Estas ideias podem começar por parecer estranhíssimas, mas fazem imenso sentido para muita gente depois de algum tempo.
Outra das sua máximas bizarras é a de “prosseguir o gratuito”, ou seja uma estratégia de dar de borla para alcançar a liderança na quota de mercado durante um período inicial que denomina de “protocomercial”. Mas como é que se consegue sobreviver a tal, sem ter as costas quentes, com o apoio muito activo do capital de risco, como acontece aí na Califórnia, algo que escasseia na Europa?
K.K. — É claro que nem todos sobreviverão. Mas ficarão os suficientes.

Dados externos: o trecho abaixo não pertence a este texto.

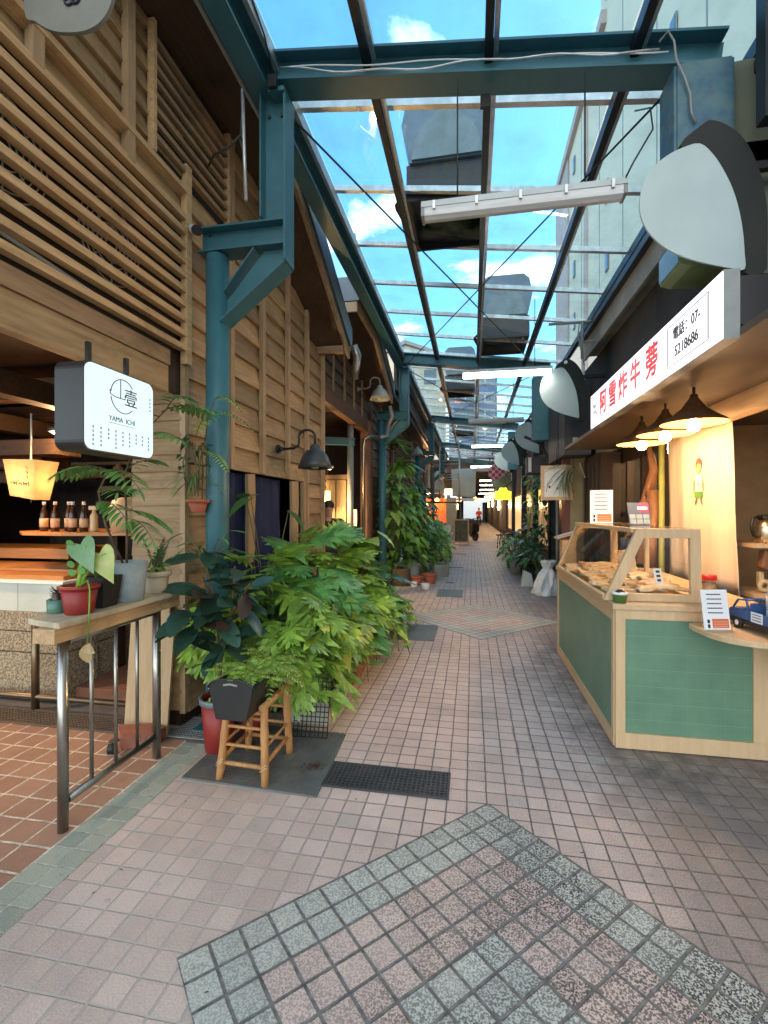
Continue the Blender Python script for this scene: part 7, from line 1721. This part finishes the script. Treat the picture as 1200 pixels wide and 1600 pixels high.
MB().add(vs[:8 * n], [f for f in fs if max(f) < 8 * n]).build('bag', pm('white_film', (.70, .74, .76), (.60, .65, .68), scale=10, rough=.4, bump=.9), t)
MB().add(vs[7 * n:], [tuple(i - 7 * n for i in f) for f in fs if min(f) >= 7 * n]).build('neck', pm('blue_white_film', (.50, .60, .62), (.62, .68, .68), scale=10, rough=.45, bump=.6), t)
# flower pots and plants on the right
pr = [(1.30, 10.0, .42, 'dark potted plant on the right, right behind the white sack', M_deep, 'black'), (1.18, 10.8, .55, 'big-leaved plant in a black pot, second behind the white sack', M_deep, 'black'), (1.05, 11.8, .70, 'bluish broad-leaved plant at the alley edge on the right', M_phil2, 'grey'),
      (1.32, 12.4, .8, 'bushy dark plant between the bluish plant and the wall', M_deep, 'black'), (1.02, 12.9, .5, 'low plant in a bright green pot on the right', M_phil, 'green'), (1.35, 11.2, .9, 'tall dark plant against the right wall', M_deep, 'black')]
for i, (x, y, h, label, mt, pc) in enumerate(pr):
    r_ = .14 + .02 * (i % 3); mtp = {'black': M_blackp, 'grey': M_conc, 'green': pm('green_plastic', (.04, .35, .05), rough=.4)}[pc]
    pot('plant_pot', (x, y, 0), r_ * .75, r_, .30, mtp, label.split(',')[0].replace('plant', 'pot of the plant', 1) if 0 else pc + ' pot holding the ' + label, cat='plant pot', rim=.02, group='pots on the right')
    t = thing('potted_plant', (x, y, .28), label, 'plant', 'potted plants on the right'); m, st = MB(), MB()
    for k in range(60):
        a = rp.uniform(0, 6.28); u = rp.random(); zz = .30 + h * u; q = .30 * (.4 + .7 * math.sin(u * 2.8 + .2)) * rp.uniform(.5, 1); put(m, heart(1, .55, .35) if i % 2 else strip_leaf(1, .35, .4), (x + q * math.cos(a), y + q * math.sin(a), zz), (math.cos(a), math.sin(a) - .3, rp.uniform(-.8, .5)), s=rp.uniform(.14, .26))
    for k in range(6): a = k; st.tube([(x, y, .28), (x + .15 * math.cos(a), y + .15 * math.sin(a), .28 + h * .7)], .007, 5, cap=False)
    m.build('foliage', mt, t); st.build('stems', M_stem, t)
for x, y, z, lb in ((1.65, 11.3, 2.0, 'vine hanging on the right wall under the yellow sign, nearer one'), (1.6, 13.0, 2.2, 'vine hanging on the right wall under the yellow sign, farther one')):
    t = thing('wall_vine', (x, y, z), lb, 'plant', 'vines on the right wall'); m, st = MB(), MB()
    for k in range(110):
        zz = z + .3 - 1.7 * rp.random(); put(m, heart(1, .5, .4), (x + rp.uniform(-.25, .15), y + rp.uniform(-.35, .35), zz), (rp.uniform(-1, .2), rp.uniform(-1, .3), rp.uniform(-1, .2)), s=rp.uniform(.10, .18))
    for k in range(5): st.tube([(x, y, z + .3), (x + rp.uniform(-.2, .1), y + rp.uniform(-.3, .3), z - 1.2)], .006, 5)
    m.build('foliage', M_deep if y < 12 else M_poth, t); st.build('stems', M_stem, t)
tag(MB().prism([(.95, 0), (1.2, 0), (1.15, .25), (1.0, .32)], 9.75, 9.9, 'y').build('white_stone', M_disc), 'small pale stone leaning on the pots behind the white sack', 'stone')
tag(MB().lathe((1.25, 11.9, 1.0), [(.0, 0), (.14, .01), (.16, .05), (.15, .06), (0, .04)], 16).build('round_tray', M_oak), 'round pale wooden tray resting among the plants on the right', 'tray')
# ac unit, yellow sign, red cloth, cables
t = thing('wall_air_conditioner', (1.3, 10.3, 2.25), 'small white wall air conditioner on brackets before the fourth half-round plate', 'air conditioner')
B(1.12, 1.50, 10.2, 10.6, 2.28, 2.62).build('casing', M_dgrey, t); B(1.14, 1.20, 10.18, 10.199, 2.30, 2.60).build('vent', M_white, t); B(1.1, 1.8, 10.25, 10.3, 2.24, 2.279).build('bracket', M_black, t)
tag(MB().tube([(1.0, 9.6, 2.95), (1.3, 9.6, 2.8), (1.45, 9.6, 2.5), (1.47, 9.6, 1.9), (1.47, 9.6, .4)], .03, 8).build('black_hose', M_black), 'thick black cable hose bending down the right side before the air conditioner', 'hose')
tag(MB().tube([(1.58, 9.4, 0), (1.58, 9.4, 2.9)], .03, 8).build('grey_conduit', M_grey), 'grey vertical conduit beside the black hose on the right', 'pipe')
t = thing('yellow_light_sign', (1.15, 18.5, 1.9), 'bright yellow pot-shaped light sign hung on the right of the far alley', 'sign')
MB().prism([(.86, 1.92), (1.42, 1.92), (1.44, 2.22), (1.30, 2.25), (1.26, 2.36), (1.02, 2.36), (.98, 2.25), (.84, 2.22)], 18.4, 18.5, 'y').build('face', emis('yellow_sign_face', (.86, .80, .02), 1.1), t)
m = MB().lathe((1.14, 18.39, 2.1), [(.08, -.01), (.085, 0), (.08, .01)], 14).box(1.0, 1.28, 18.385, 18.395, 2.0, 2.02); m.build('mark', pm('olive_ink', (.25, .24, .02), rough=.6), t)
MB().bar((1.14, 18.45, 2.37), (1.5, 18.45, 2.6), .03, .03).build('bracket', M_black, t)
t = thing('checked_cloth', (.9, 17.2, 2.6), 'red and white checked cloth banner under the farthest half-round plates', 'banner')
M_rc, nn, l2, bb = newmat('red_check'); ck = nn.new('ShaderNodeTexChecker'); ck.inputs[1].default_value = (.5, .02, .03, 1); ck.inputs[2].default_value = (.65, .35, .36, 1); ck.inputs['Scale'].default_value = 9
tcx = nn.new('ShaderNodeTexCoord'); l2.new(tcx.outputs['Object'], ck.inputs[0]); l2.new(ck.outputs[0], bb.inputs['Base Color'])
MB().prism([(.55, 2.75), (.75, 2.55), (1.2, 2.75), (1.15, 3.0), (.85, 3.35), (.70, 3.1), (.58, 3.05)], 17.2, 17.23, 'y').build('cloth', M_rc, t); MB().tube([(.5, 17.25, 3.35), (1.9, 17.25, 3.4)], .015, 6).build('rod', M_black, t)
for i, (y, x, z) in enumerate(((19.5, .95, 2.45), (21.3, .8, 2.35))):
    t = thing('round_plate', (x, y, z), ('dark round plate hanging behind the red checked cloth', 'darkest and farthest round plate, behind the red checked cloth')[i], 'hanging plate', 'dark plates behind the checked cloth')
    leafplate(x, x + .6, z + .8, z, y).build('plate', M_olive, t); MB().tube([(x + .5, y, z + .7), (x + 1.0, y, z + .9)], .02, 6).build('arm', M_black, t)

# ================================================================ PEOPLE
def person(x, y, face, label, shirt, trousers, hair, scale=1.0, pose='walk'):
    """skinned body with tapering limbs; face = heading angle (0 looks to -y)"""
    t = thing('person', (x, y, 0), label, 'person')
    M = Matrix.Translation((x, y, 0)) @ Matrix.Rotation(face, 4, 'Z') @ Matrix.Scale(scale, 4)
    J = {'pel': (0, 0, .95), 'sp': (0, .0, 1.12), 'ch': (0, .01, 1.32), 'nk': (0, .01, 1.47), 'hd0': (0, -.01, 1.56), 'hd': (0, -.02, 1.65), 'hd1': (0, -.01, 1.72)}
    rad = {'pel': .125, 'sp': .115, 'ch': .14, 'nk': .055, 'hd0': .07, 'hd': .088, 'hd1': .07}
    E_ = [('pel', 'sp'), ('sp', 'ch'), ('ch', 'nk'), ('nk', 'hd0'), ('hd0', 'hd'), ('hd', 'hd1')]
    for s, nme in ((-1, 'l'), (1, 'r')):
        st_ = .16 * s if pose == 'walk' else 0
        for k, p, r_ in (('hip', (s * .10, 0, .90), .085), ('kn', (s * .11, -.04 - st_ * .6, .50), .055), ('an', (s * .11, st_, .09), .038), ('to', (s * .12, st_ - .14, .035), .032),
                        ('sh', (s * .19, .01, 1.40), .055), ('el', (s * .25, .03 + st_ * .4, 1.12), .042), ('wr', (s * .25, -.10 + st_ * .5, .90), .027), ('pa', (s * .245, -.13 + st_ * .5, .83), .030)):
            J[k + nme] = p; rad[k + nme] = r_
        E_ += [('pel', 'hip' + nme), ('hip' + nme, 'kn' + nme), ('kn' + nme, 'an' + nme), ('an' + nme, 'to' + nme), ('ch', 'sh' + nme), ('sh' + nme, 'el' + nme), ('el' + nme, 'wr' + nme), ('wr' + nme, 'pa' + nme)]
        for f in range(5):
            k = 'f%d' % f + nme; a = (f - 1.5) * .016
            J[k] = (s * (.245 if f < 4 else .225), -.13 + st_ * .5 + a, .83 - (.075 if f < 4 else .03)); rad[k] = .008; E_.append(('pa' + nme, k))
    keys = list(J)
    def skin(name, ks, grow, mt, parent):
        sel = [k for k in keys if k in ks]; me = bpy.data.meshes.new(name)
        me.from_pydata([tuple(M @ Vector(J[k]) - ORG[t.name]) for k in sel], [(sel.index(a), sel.index(b_)) for a, b_ in E_ if a in sel and b_ in sel], [])
        o = bpy.data.objects.new(name, me); C.objects.link(o); o.parent = parent; me.materials.append(mt); ORG[o.name] = ORG[t.name]
        o.modifiers.new('skin', 'SKIN'); sb = o.modifiers.new('sub', 'SUBSURF'); sb.levels = 1; sb.render_levels = 2
        for i, k in enumerate(sel):
            g = (rad[k] + grow) * scale; me.skin_vertices[0].data[i].radius = (g, g * (.8 if k in ('ch', 'sp', 'pel') else 1)); me.skin_vertices[0].data[i].use_root = (i == 0)
        return o
    Msk = pm('skin_tone', (.55, .33, .22), (.5, .29, .19), rough=.5)
    skin('body', keys, 0, Msk, t)
    skin('shirt', ['pel', 'sp', 'ch', 'shl', 'ell', 'shr', 'elr'], .035, shirt, t)
    skin('trousers', ['pel', 'hipl', 'knl', 'anl', 'hipr', 'knr', 'anr'], .02, trousers, t)
    m = MB(); hs = []
    for j in range(7):
        for k in range(14):
            a = 6.283 * k / 14; e = -.25 + (1.57 + .25) * j / 6; hs.append((.10 * math.cos(e) * math.cos(a), .005 + .105 * math.cos(e) * math.sin(a) + (.02 if math.sin(a) > 0 else 0), 1.675 + .105 * math.sin(e)))
    fsx = [(j * 14 + k, j * 14 + (k + 1) % 14, (j + 1) * 14 + (k + 1) % 14, (j + 1) * 14 + k) for j in range(6) for k in range(14)]
    m.add([v for v in hs], fsx, M, True); m.build('hair', hair, t)
    m = MB()
    for s in (-1, 1): m.lathe((s * .032, -.098, 1.655), [(0, -.006), (.009, 0), (0, .006)], 8, M)
    m.build('eyes', M_ink, t)
    MB().add([(-.013, -.095, 1.63), (.013, -.095, 1.63), (0, -.122, 1.625), (0, -.098, 1.665)], [(0, 2, 1), (0, 3, 2), (1, 2, 3)], M).build('nose', Msk, t)
    MB().box(-.022, .022, -.098, -.09, 1.598, 1.604, M).build('mouth', pm('lips', (.35, .10, .09), rough=.5), t)
    for s in (-1, 1): MB().lathe((s * .094, .0, 1.64), [(0, -.028), (.012, -.01), (.014, .012), (0, .028)], 8, M).build('ear', Msk, t)
    return t
M_hair = pm('black_hair', (.015, .012, .01), rough=.5)
person(-2.25, 7.25, R(20), 'person in a dark top standing in the open bay behind the leafy bank', pm('shirt_maroon', (.10, .02, .02), rough=.8), pm('trousers_dark', (.03, .03, .04), rough=.8), M_hair, .94, 'stand')
person(.62, 46, R(8), 'person in red walking near the bright end of the hall', pm('shirt_red', (.55, .03, .03), rough=.8), MATS['trousers_dark'], M_hair)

Falando dos que têm muito dinheiro para essa fase inicial, acha que a Microsoft percebeu de facto a regra de ouro da nova era – de que a Net é acima de tudo um meio de conectividade gerador de um novo ambiente social -, ou não estará a empresa de Bill Gates tentando “encurralar” a Internet e a Web em mais um ícone no ecrã dentro de um PC “gordo”?

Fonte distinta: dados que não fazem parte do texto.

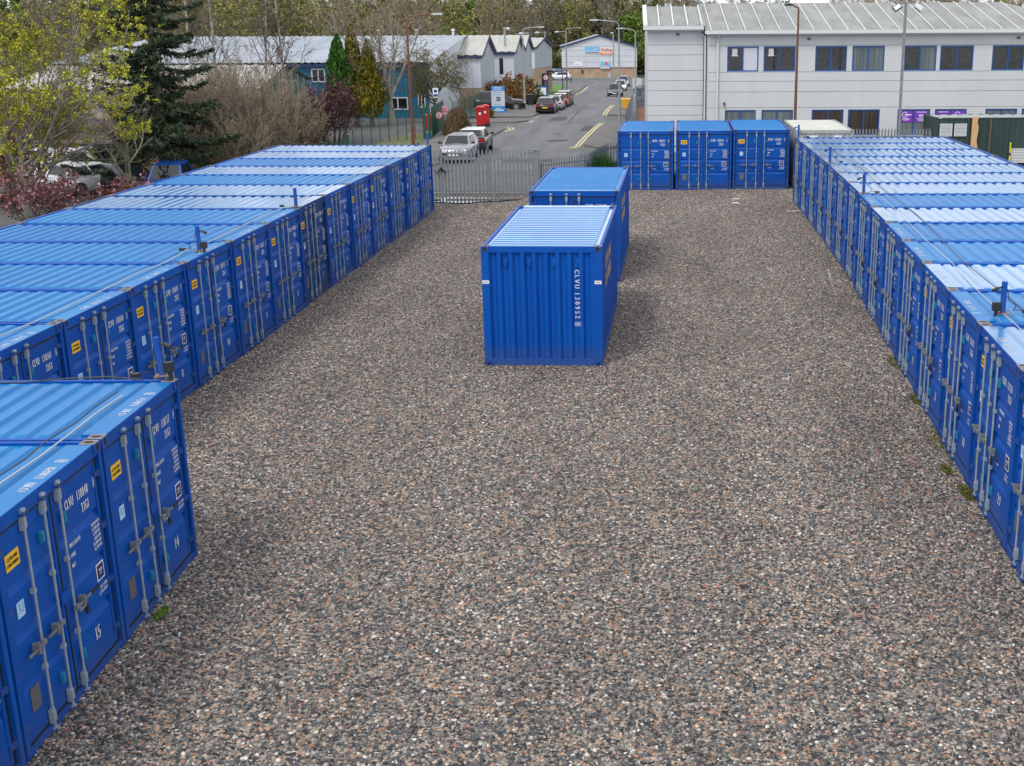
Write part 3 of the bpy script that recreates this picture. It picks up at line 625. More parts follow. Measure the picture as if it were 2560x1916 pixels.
def corr_roof(name, x0, x1, ye, ze, yr, zr, xr1, mats, parent, per=.16, dep=.035):
    """sloping corrugated sheet; the right edge runs from (x1, eave) to (xr1, ridge)"""
    m = MB(); xs = np.arange(x0, x1, per/2); k = 0
    for i in range(len(xs)-1):
        a, b = xs[i], xs[i+1]; up = .5*dep*(1 if i % 2 else -1); ua, ub = (-dep/2 if i % 2 else dep/2), (dep/2 if i % 2 else -dep/2)
        ta = 1 if a <= xr1 or x1 == xr1 else (x1-a)/(x1-xr1); tb = 1 if b <= xr1 or x1 == xr1 else (x1-b)/(x1-xr1)
        m.add([(a, ye, ze+ua), (b, ye, ze+ub), (b, ye+(yr-ye)*tb, ze+(zr-ze)*tb+ub), (a, ye+(yr-ye)*ta, ze+(zr-ze)*ta+ua)], [(0, 1, 2, 3)])
    return m.build(name, mats, parent, fix=False)
off = thing('office_building', 'long white clad two-storey office with blue framed windows behind the yard', 'office building', (0, 0, 0))
UZ, LZ = (4.53, 5.89), (1.0, 2.43)
UX = [(5.53, 7.28), (7.56, 9.34), (10.44, 12.2), (12.5, 14.3), (15.38, 17.2), (17.4, 19.26), (20.3, 22.1), (22.4, 24.2)]
LX = [(5.45, 7.2), (7.52, 9.3), (10.35, 12.15), (12.4, 14.2), (15.2, 17.05), (17.3, 19.1), (20.15, 21.95), (22.2, 24.0)]
ops = [(a, b, *UZ) for a, b in UX]+[(a, b, *LZ) for a, b in LX]
zj = [.7, 2.55, 3.42, 4.0, 4.5, 5.93, 6.55]
clad_wall('wall', 4.45, 26.4, 70, 0, zj, off, [m_clad, m_groove], open_=ops)
mw = MB(); mw.box(4.45, 4.7, 70.12, 84, 0, 6.5); mw.box(26.2, 26.4, 70.12, 84, 0, 6.5); mw.box(4.7, 26.2, 83.8, 84, 0, 6.5); mw.box(4.7, 26.2, 70.6, 70.7, 0, 6.5, 1); mw.build('wall', [m_clad, m_black], off, fix=False)
clad_wall('wall', 1.1, 4.25, 70.9, 0, [1.0, 2.1, 2.64, 3.47, 4.02, 4.58, 5.43, 5.98, 6.8], off, [m_clad, m_groove])
for q_ in ((1.1, 1.3, 71.2, 81.9, 0, 6.8), (1.1, 4.4, 81.9, 82.1, 0, 6.8)): mw = MB(); mw.box(*q_); mw.build('wall', m_clad, off, fix=False)
rf = corr_roof('roof', 4.3, 26.9, 69.65, 6.72, 77, 8.30, 22.66, m_fibre, off)
rb = MB(); rb.add([(4.3, 84.4, 6.7), (26.9, 84.4, 6.7), (22.66, 77, 8.30), (4.3, 77, 8.30), (26.9, 69.65, 6.70)], [(1, 0, 3, 2), (4, 1, 2)]); rb.build('roof_slope', m_fibre, rf, fix=False)
bt = MB()
for i in range(24):
    x = 4.6+.945*i
    if x > 26.5: break
    t = 1 if x <= 22.66 else (26.9-x)/(26.9-22.66)
    bt.add([(x-.022, 69.7, 6.74), (x+.022, 69.7, 6.74), (x+.022, 69.7, 6.80), (x-.022, 69.7, 6.80)]+[(x+dx, 69.7+7.3*t, 6.74+1.57*t+dz) for dx, dz in ((-.022, 0), (.022, 0), (.022, .06), (-.022, .06))], [(0, 1, 2, 3), (3, 2, 6, 7), (0, 3, 7, 4), (1, 5, 6, 2)])
bt.build('roof_batten', m_trim, rf, fix=False)
rl = corr_roof('roof', .95, 4.4, 70.55, 6.98, 75.5, 8.12, 4.4, m_fibre, off)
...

K.K. — Eu penso sinceramente que o Bill e particularmente o seu camarada Nathan Myrvold entenderam muito bem as leis da Net. Eles têm a tarefa dificilima de moverem para este novo campo uma grande e lucrativa empresa da era da Informação. E como toda a gente sabe, conseguir mudar empresas super-lucrativas é o mais difícil – precisamente porque são bem sucedidas e líderes no quadro da situação actual!
Kevin, há alguma empresa da nova economia digital que o impressione em particular?
K.K. — A Microsoft – uma vez mais – continua a surpreender-me.
Qual é o papel que idealizou na economia em rede para essa aventura editorial que é a sua revista «Wired»?
K.K. — A «Wired» é o local ideal para observar, explorar o futuro, e relatar-nos como é que é a vida onde o futuro irrompe no presente. E isso, meu amigo, não é apenas na Califórnia que acontece. O futuro está a irromper por todo o mundo! Nós tentamos, também, gerir a própria «Wired» como uma rede – criamos uma nova empresa sempre que nos damos conta que somos mais de 100 pessoas.